Kushtaka

Kooshdakhaa are mythical shape-shifting creatures found in the stories of the Tlingit and Tsimshian Indians of Southeastern Alaska temperate rainforest. Loosely translated, Kooshdakhaa means, "land otter man".

They are similar to the Nat'ina of the Dan'aina Indians of South Central Alaska, and the Urayuli of the Yup'ik in Western Alaska.

Physically, Kooshdakhaa are shape-shifters capable of assuming human form, the form of an otter and potentially other forms. In some accounts, a Kooshdakhaa is able to assume the form of any species of otter; in others, only one. Accounts of their behaviour seem to conflict with one another. In some stories, Kooshdakhaa are cruel creatures who take delight in tricking poor Tlingit sailors to their deaths. In others, they are friendly and helpful, frequently saving the lost from death by freezing. In many stories, the Kooshdakhaa save the lost individual by distracting them with curiously otter-like illusions of their family and friends as they transform their subject into a fellow Kooshdakhaa, thus allowing him to survive in the cold. Naturally, this is counted a mixed blessing. However, Kooshdakhaa legends are not always pleasant. In some legends it is said the Kooshdakhaa will imitate the cries of a baby or the screams of a woman to lure victims to the river. Once there, the Kooshdakhaa either kills the person and tears them to shreds or will turn them into another Kooshdakhaa.

Legends have it Kooshdakhaa can be warded off through copper, urine, and in some stories fire.

Since the Kooshdakhaa mainly preys on small children, it has been thought by some that it was used by Tlingit mothers to keep their children from wandering close to the ocean by themselves.

It is also said that the Kooshdakhaa emit a high pitched, three part whistle in the pattern of low-high-low.

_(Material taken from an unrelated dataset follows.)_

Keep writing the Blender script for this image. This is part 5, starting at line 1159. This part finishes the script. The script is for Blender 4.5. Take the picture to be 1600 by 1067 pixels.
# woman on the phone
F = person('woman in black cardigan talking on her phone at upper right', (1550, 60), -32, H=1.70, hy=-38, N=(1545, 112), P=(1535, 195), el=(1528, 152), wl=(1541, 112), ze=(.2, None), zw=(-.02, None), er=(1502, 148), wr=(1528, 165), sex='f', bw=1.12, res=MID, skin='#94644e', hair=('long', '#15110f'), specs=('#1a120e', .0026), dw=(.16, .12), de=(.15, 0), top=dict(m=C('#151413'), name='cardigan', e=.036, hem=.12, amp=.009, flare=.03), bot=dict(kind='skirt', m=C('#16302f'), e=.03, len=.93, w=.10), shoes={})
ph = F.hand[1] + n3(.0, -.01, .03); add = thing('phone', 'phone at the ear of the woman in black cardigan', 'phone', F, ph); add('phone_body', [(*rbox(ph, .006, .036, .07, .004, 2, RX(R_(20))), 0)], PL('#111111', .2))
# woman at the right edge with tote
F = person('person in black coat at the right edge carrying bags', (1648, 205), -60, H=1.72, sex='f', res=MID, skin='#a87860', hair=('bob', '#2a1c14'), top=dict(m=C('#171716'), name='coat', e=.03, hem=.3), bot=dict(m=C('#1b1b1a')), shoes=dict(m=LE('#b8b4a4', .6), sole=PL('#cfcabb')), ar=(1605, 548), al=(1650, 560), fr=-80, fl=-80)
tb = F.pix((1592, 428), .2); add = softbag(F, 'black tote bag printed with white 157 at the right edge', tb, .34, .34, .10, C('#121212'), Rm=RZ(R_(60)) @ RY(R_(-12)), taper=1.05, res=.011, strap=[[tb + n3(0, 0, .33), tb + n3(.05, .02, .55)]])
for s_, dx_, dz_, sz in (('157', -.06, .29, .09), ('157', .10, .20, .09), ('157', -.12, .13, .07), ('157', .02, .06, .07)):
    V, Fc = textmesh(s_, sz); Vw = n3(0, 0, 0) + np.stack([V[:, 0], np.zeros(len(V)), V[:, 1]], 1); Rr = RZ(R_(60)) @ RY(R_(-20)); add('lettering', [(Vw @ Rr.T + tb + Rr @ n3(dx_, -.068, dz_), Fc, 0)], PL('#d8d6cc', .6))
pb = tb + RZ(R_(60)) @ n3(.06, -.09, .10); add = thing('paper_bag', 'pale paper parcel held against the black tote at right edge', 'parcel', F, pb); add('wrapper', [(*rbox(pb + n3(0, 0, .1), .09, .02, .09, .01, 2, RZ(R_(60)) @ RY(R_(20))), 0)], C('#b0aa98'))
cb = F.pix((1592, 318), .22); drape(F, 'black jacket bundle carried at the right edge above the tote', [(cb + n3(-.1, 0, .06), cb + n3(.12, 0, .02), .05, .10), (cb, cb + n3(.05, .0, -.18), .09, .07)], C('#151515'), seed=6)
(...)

Kooshdakhaa in modern literature

Kooshdakhaa's appear in Pamela Rae Huteson's "Legends in Wood, Stories of the Totems" in the legend 'War with the Land Otter Men', as well as Pamela Rae Huteson's "Transformation Masks" with the 'Kooshdakhaa Den'; and Garth Stein's "Raven Stole the Moon". Harry D. Colp describes a miner's encounter with the Kooshdakhaa, published as "The Strangest Story Ever Told."

It is also the subject of the Alaskan set horror novel "Kushtaka" by David Pierdomenico.

Kutshaka's also appear in William Giraldi's novel "Hold the dark" (2015).